How Nacos’s Distro Protocol Ensures High Availability with AP Consistency

Introduction

Today we explore Nacos’s Distro consistency protocol, focusing on its architecture and how it achieves high availability through AP consistency.

When a service instance registers, the current Nacos node starts a 1‑second delayed task to synchronize data to other Nacos nodes (partition consistency).
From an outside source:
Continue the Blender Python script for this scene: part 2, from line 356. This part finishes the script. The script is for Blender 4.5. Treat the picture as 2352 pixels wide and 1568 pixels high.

This is the core function of the self‑developed Distro protocol.

1. Distro Design Philosophy and Six Mechanisms

The Distro protocol is an optimized combination of Gossip and Eureka, designed to reduce message redundancy by assigning each node a portion of the data to synchronize.

Equality Mechanism : All Nacos nodes are peers and can handle write requests.

Asynchronous Replication Mechanism : Changed data is asynchronously replicated to other nodes (key focus).

Health Check Mechanism : Nodes periodically verify client status to maintain data consistency.

Local Read Mechanism : Each node serves read requests locally.

New Node Sync Mechanism : New nodes pull full data from existing nodes on startup.

Routing Forward Mechanism : Write requests are processed locally or forwarded to the appropriate node.

2. Asynchronous Replication: Syncing Data to Other Nodes

2.1 Core Entry

Source code path:

/naming/consistency/ephemeral/distro/DistroConsistencyServiceImpl.java

The main entry method for registration is put(), which performs three actions:

Store instance info in an in‑memory ConcurrentHashMap.

Add a task to a BlockingQueue to push the latest instance list to clients via UDP.

Start a 1‑second delayed task to synchronize data to other Nacos nodes.

2.2 sync Method Parameters

sync()

receives a DistroKey (containing the service name key and a constant), a data type ( change), and a delay time (1 s).

2.3 Adding Tasks to the Map

The sync logic iterates over other nodes, checks if a task already exists in a map, merges or adds it, and a background thread processes these tasks.

2.4 Background Thread Asynchronous Replication

The background thread repeatedly extracts tasks from the map, queues them, and workers send HTTP requests to other nodes with serialized instance data. Example request URL:

http://192.168.0.101:8858/nacos/v1/ns/distro/datum

3. Periodic Synchronization: Maintaining Data Consistency

3.1 Need for Periodic Sync

In cluster mode, each Nacos node holds all client information, enabling any node to serve full registration data, which improves availability.

3.2 Metadata Check (v1)

Nodes periodically send a checksum request to peers; if mismatched, a full data pull is triggered.

http://<other-node-ip>:port/nacos/v1/ns/distro/checksum?source=<local-ip>:<port>

3.3 Version Evolution

From v2 onward, the periodic check is replaced by the health‑check mechanism (covered in a future article).

4. New Node Sync Mechanism

When a new Distro node joins, it polls all existing nodes and pulls the full snapshot of non‑persistent instance data.

5. Local Read Mechanism

Each node can directly serve read requests from its local cache, ensuring fast responses and continued operation during network partitions.

Read operations are served locally without remote fetch.

In split‑brain scenarios, nodes still return data; eventual consistency is restored via health checks or metadata verification.

Conclusion

The Distro protocol combines six mechanisms—equality, asynchronous replication, health checks, local reads, new‑node sync, and routing—to provide AP‑style high availability for Nacos’s service registration, ensuring that the cluster remains functional even under node failures.